Fundamentals are stressed. Lawther knows that wins and losses mean nil on these fields. A yellow card? Not here. A red? Forget about it.

“It’s a lot of fun,” Lawther said of working with the younger players. “We make it fun. They learn while they’re having fun. The 4-to-5-year-olds, it’s like babysitting in a way, but they do learn.

“When they come on Monday and leave on Friday, there is a huge difference.”

Since Fridays is the finale of a one-week course, Lawther and his staff make sure they go out with a bang. Some of the camps’ coaches perform different soccer moves, more for a show than for instruction.

On most Friday mornings, the children see Brett Luchesi play with a ball, turning his body in mid-air for a bicycle kick. Jared Maister, a 5-year-old from Newport Beach, watched, hoping that he would someday be able to pull off that move.

“It was great,” Maister said of Luchesi’s kick.

Apparently, Maister’s hopes of performing deft moves could come sooner rather than later. He impressed Lawther during the camp. And, coming from a soccer family, one in which his older brother, Ryan, 11, and sister, Taryn, 13, also play, he’ll definitely remain grounded in the game. His father, Marc, played and coaches Jared’s AYSO team.
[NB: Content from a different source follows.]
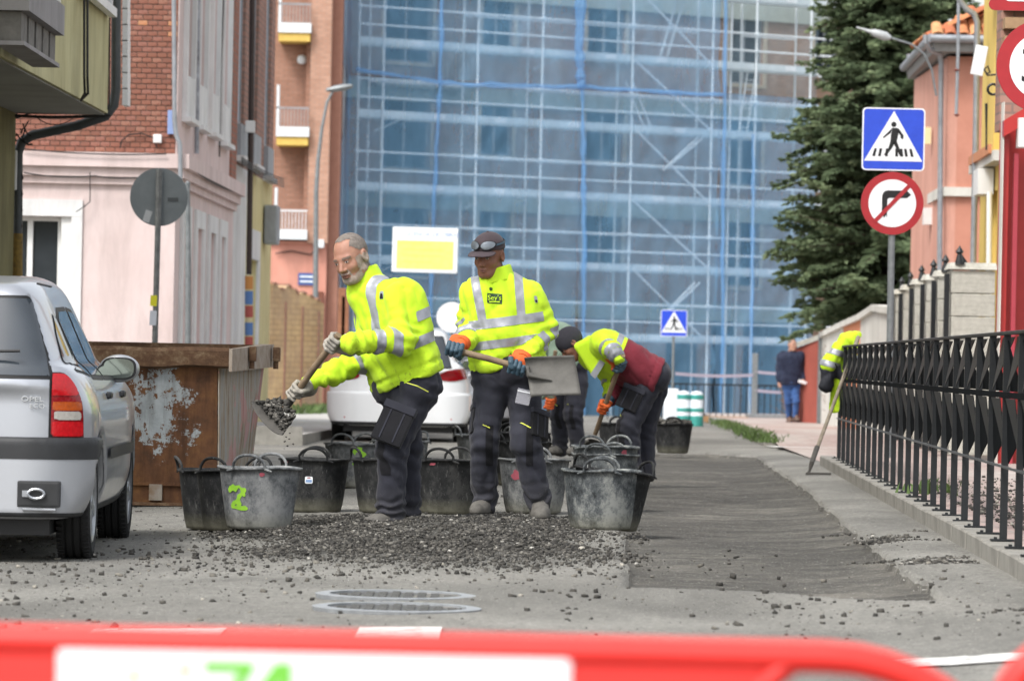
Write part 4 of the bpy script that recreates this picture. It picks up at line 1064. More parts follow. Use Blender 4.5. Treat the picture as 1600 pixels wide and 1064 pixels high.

Jared said he’s learned how to fake out defenders, shoot, dribble and pass in his first soccer camp.

“I just wanted him to have some fun, learn some skills and be ready for the upcoming soccer season,” said his mother, Mandy, who has heard plenty of compliments about her son’s play. “He’s a pretty good player.”

It’s been a fun summer for Luchesi, too. Actually the past eight have been enjoyable for the Corona del Mar High product, who was a varsity player for four years for the Sea Kings.

This week, he found out that he had coached Taryn when she 5, starting out in the camp. Now, she’s a camp counselor.

“Soccer has been a love of my life,” Luchesi, 24, said. “I just love seeing the kids get better. Just the feeling that they’re enjoying it is great. They’re coming in not knowing that much about soccer. There’s always something new that pops up with soccer, too.”

Lawther surely takes pleasure in that as well.